Em uma derrota para o governo Jair Bolsonaro e o chanceler Ernesto Araújo, o Senado rejeitou nesta terça-feira (15) a indicação do embaixador Fabio Mendes Marzano para ocupar a posição de delegado permanente do Brasil nas Nações Unidas, em Genebra, na Suíça. Esta é a primeira rejeição de um diplomata pelo plenário no atual governo, algo considerado raro — em governos eleitos pelo voto direto, só aconteceu em 2015 e 1961.
A reprovação ocorreu por ampla margem, 37 votos contrários a 9 favoráveis, num sinal de fragilidade da base governista na Casa. Marzano havia sido aprovado pela Comissão de Relações Exteriores e Defesa Nacional, em parecer do senador Fernando Collor de Mello (PROS-AL). O placar na comissão foi de 13 a 0, favorável ao embaixador.

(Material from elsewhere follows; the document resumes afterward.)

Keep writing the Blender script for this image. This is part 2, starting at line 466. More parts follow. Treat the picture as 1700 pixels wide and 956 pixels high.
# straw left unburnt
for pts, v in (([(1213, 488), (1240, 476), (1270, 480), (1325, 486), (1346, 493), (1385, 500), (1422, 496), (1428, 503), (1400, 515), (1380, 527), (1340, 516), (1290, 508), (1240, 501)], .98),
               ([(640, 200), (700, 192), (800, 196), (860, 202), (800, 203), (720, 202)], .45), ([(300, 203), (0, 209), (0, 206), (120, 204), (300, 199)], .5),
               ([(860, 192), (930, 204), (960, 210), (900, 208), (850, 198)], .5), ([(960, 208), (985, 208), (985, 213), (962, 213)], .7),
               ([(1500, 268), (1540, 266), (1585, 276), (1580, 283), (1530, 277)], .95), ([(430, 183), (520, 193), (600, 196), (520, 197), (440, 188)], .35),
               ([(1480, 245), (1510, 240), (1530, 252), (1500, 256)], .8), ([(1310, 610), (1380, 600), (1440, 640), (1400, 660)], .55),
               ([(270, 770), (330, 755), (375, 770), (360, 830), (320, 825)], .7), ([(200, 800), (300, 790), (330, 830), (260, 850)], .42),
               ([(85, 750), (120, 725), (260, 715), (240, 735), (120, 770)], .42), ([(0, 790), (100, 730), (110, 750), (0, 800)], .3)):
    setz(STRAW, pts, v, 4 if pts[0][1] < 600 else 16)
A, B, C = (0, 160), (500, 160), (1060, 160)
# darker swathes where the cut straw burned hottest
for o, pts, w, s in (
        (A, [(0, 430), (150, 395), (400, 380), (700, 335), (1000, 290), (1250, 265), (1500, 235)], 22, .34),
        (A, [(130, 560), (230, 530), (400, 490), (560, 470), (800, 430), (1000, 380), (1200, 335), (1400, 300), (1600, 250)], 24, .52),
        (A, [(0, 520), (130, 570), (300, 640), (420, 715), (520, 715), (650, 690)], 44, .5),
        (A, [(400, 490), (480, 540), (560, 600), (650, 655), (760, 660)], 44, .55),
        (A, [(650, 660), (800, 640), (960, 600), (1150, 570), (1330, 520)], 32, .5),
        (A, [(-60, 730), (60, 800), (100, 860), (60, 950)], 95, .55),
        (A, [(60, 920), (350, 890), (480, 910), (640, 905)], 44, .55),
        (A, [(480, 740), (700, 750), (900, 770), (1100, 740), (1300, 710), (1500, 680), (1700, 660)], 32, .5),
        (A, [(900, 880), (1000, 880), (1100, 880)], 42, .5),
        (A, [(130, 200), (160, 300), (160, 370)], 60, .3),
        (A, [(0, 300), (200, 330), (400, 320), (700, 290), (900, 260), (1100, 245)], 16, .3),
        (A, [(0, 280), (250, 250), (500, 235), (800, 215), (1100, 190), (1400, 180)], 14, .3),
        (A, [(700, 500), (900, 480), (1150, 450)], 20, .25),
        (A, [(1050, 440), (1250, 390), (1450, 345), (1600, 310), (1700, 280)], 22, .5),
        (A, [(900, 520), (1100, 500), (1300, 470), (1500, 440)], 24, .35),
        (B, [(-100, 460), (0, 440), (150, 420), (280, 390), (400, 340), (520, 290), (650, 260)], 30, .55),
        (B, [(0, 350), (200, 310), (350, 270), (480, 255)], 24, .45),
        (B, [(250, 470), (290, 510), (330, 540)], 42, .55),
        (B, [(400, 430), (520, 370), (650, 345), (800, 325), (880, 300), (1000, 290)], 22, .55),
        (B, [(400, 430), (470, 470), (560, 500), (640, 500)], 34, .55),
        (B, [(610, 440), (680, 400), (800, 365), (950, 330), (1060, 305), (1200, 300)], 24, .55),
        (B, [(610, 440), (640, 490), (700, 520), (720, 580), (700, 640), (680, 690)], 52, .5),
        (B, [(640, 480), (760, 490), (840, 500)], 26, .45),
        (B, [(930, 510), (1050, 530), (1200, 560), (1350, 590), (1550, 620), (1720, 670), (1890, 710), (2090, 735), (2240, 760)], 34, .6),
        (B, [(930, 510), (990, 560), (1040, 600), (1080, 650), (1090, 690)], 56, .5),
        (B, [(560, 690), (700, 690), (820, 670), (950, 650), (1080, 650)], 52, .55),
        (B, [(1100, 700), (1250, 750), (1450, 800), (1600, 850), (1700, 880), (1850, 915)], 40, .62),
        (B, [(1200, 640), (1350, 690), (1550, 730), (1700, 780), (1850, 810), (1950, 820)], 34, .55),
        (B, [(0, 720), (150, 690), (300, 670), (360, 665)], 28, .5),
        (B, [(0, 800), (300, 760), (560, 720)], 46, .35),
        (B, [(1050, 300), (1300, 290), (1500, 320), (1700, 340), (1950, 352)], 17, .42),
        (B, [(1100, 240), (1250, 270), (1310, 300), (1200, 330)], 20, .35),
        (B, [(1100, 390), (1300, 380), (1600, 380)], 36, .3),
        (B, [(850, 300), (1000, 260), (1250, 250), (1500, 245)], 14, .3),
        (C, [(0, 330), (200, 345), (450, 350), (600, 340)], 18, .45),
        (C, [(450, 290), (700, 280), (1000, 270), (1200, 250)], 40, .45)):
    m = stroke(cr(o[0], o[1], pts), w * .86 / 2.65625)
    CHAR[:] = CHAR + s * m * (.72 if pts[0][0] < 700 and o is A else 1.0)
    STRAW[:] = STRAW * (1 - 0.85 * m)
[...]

Porém, o diplomata indispôs-se com a senadora Kátia Abreu (PP-TO) durante a sabatina.
A senadora ruralista quis saber a posição do embaixador sobre entraves ao Acordo de Livre Comércio entre Mercosul e União Europeia por causa do desgaste brasileiro frente ao descontrole na preservação ambiental e citou o protecionismo do agronegócio europeu. Ele, porém, recusou-se a comentar, sob o argumento de que o assunto escapava ao foco da delegação em Genebra.
Marzano alegou não ter "mandato" para falar, já que o tema não é atribuição de sua atual secretaria. A senadora, então, afirmou que a negativa "envergonhava o Itamaraty, o Senado e o Brasil". Ela disse que o Itamaraty virou uma "casa dos terrores" em que os diplomatas são tolhidos de expressar opiniões. Ela indicou que trabalharia contra Marzano, embora já houvesse, naquele momento, votado a favor dele na comissão, o que não poderia ser desfeito.
Marzano é homem de confiança do chanceler Ernesto Araújo. Atualmente, é secretário de Assuntos de Soberania Nacional e Cidadania, respondendo, por exemplo, por assuntos de defesa, Nações Unidas, direitos humanos, assistência consular e pela pauta ambiental, motivo de atritos diplomáticos e geopolíticos do governo. Ele é considerado um diplomata muito religioso, católico, e articulado profissionalmente.
Formado no Instituto Militar de Engenharia (IME), é atual vice-presidente da Associação dos Diplomatas Brasileiros. Chefiou a assessoria de Assuntos Internacionais do Supremo Tribunal Federal. Desde 1989 no Ministério das Relações Exteriores, serviu na Espanha, no Peru, na Venezuela e nos Estados Unidos e na Delegação do Brasil junto à Unesco (Organização das Nações Unidas para a Educação, a Ciência e a Cultura).
A pauta da liberdade religiosa é um dos eixos da política externa bolsonarista, e Marzano deveria atuar em campanha contra a "perseguição a cristãos". No ano passado, ele foi enviado para discursar pelo governo em Budapeste, na Hungria, um dos países cujo governo de direita de Viktor Orbán é aliado de Bolsonaro. Na ocasião, defendeu prioridade à pauta religiosa em organismos internacionais.
Marzano era o nome para substituir a embaixadora Maria Nazareth Farani Azevêdo, que deixará o posto na ONU e teve atuação aprovada pelo governo. Ela é um dos nomes fortes na diplomacia atualmente, casada com o embaixador Roberto Azevêdo, ex-diretor-geral da OMC (Organização Mundial do Comércio).
A última rejeição a um diplomata ocorreu em 2015, também para um organismo internacional. A então presidente Dilma Rousseff (PT) foi derrotada na indicação de Guilherme Patriota para a representar o País na Organização dos Estados Americanos (OEA), em Washington. Na ocasião, porém, o placar foi apertado: 37 votos a 36. Em 1961, o nome de Antônio Ermírio de Moraes, do grupo Votorantim, para o cargo de embaixador do Brasil em Bonn (então capital da Alemanha Ocidental) também foi rejeitado pelo Senado. Ele fora indicado por Jânio Quadros, que havia renunciado dias antes.